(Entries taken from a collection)
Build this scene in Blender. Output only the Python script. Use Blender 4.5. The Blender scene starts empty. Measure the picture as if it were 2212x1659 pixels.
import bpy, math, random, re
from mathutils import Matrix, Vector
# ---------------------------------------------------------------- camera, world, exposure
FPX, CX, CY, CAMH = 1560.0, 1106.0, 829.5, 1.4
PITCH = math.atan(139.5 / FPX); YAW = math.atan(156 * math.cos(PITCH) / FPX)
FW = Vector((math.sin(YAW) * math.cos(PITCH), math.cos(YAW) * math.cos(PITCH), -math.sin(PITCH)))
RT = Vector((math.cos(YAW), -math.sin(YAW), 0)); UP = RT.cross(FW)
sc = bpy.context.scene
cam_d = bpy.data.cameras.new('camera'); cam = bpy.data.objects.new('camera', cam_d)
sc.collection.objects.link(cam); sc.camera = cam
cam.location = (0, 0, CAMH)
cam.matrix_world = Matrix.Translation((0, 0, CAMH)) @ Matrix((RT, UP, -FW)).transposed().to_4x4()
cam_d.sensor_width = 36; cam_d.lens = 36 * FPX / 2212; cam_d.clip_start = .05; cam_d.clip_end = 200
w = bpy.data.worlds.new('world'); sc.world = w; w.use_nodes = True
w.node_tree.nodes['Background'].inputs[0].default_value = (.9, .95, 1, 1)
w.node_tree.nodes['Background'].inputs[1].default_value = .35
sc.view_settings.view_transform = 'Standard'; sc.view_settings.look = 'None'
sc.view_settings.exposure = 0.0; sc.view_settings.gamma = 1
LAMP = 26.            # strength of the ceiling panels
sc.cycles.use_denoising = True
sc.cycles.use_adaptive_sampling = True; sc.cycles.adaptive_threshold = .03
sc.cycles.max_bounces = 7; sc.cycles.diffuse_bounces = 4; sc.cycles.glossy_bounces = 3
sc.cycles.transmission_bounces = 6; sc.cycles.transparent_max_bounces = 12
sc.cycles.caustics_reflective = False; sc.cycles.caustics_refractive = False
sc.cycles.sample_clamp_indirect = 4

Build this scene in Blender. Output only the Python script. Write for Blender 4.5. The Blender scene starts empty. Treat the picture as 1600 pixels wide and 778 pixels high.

AIM OF THE EXERCISE:
Print the material above once more, exactly.

RESPONSE:
Build this scene in Blender. Output only the Python script. Use Blender 4.5. The Blender scene starts empty. Measure the picture as if it were 2212x1659 pixels.
import bpy, math, random, re
from mathutils import Matrix, Vector
# ---------------------------------------------------------------- camera, world, exposure
FPX, CX, CY, CAMH = 1560.0, 1106.0, 829.5, 1.4
PITCH = math.atan(139.5 / FPX); YAW = math.atan(156 * math.cos(PITCH) / FPX)
FW = Vector((math.sin(YAW) * math.cos(PITCH), math.cos(YAW) * math.cos(PITCH), -math.sin(PITCH)))
RT = Vector((math.cos(YAW), -math.sin(YAW), 0)); UP = RT.cross(FW)
sc = bpy.context.scene
cam_d = bpy.data.cameras.new('camera'); cam = bpy.data.objects.new('camera', cam_d)
sc.collection.objects.link(cam); sc.camera = cam
cam.location = (0, 0, CAMH)
cam.matrix_world = Matrix.Translation((0, 0, CAMH)) @ Matrix((RT, UP, -FW)).transposed().to_4x4()
cam_d.sensor_width = 36; cam_d.lens = 36 * FPX / 2212; cam_d.clip_start = .05; cam_d.clip_end = 200
w = bpy.data.worlds.new('world'); sc.world = w; w.use_nodes = True
w.node_tree.nodes['Background'].inputs[0].default_value = (.9, .95, 1, 1)
w.node_tree.nodes['Background'].inputs[1].default_value = .35
sc.view_settings.view_transform = 'Standard'; sc.view_settings.look = 'None'
sc.view_settings.exposure = 0.0; sc.view_settings.gamma = 1
LAMP = 26.            # strength of the ceiling panels
sc.cycles.use_denoising = True
sc.cycles.use_adaptive_sampling = True; sc.cycles.adaptive_threshold = .03
sc.cycles.max_bounces = 7; sc.cycles.diffuse_bounces = 4; sc.cycles.glossy_bounces = 3
sc.cycles.transmission_bounces = 6; sc.cycles.transparent_max_bounces = 12
sc.cycles.caustics_reflective = False; sc.cycles.caustics_refractive = False
sc.cycles.sample_clamp_indirect = 4

Build this scene in Blender. Output only the Python script. Write for Blender 4.5. The Blender scene starts empty. Treat the picture as 1600 pixels wide and 778 pixels high.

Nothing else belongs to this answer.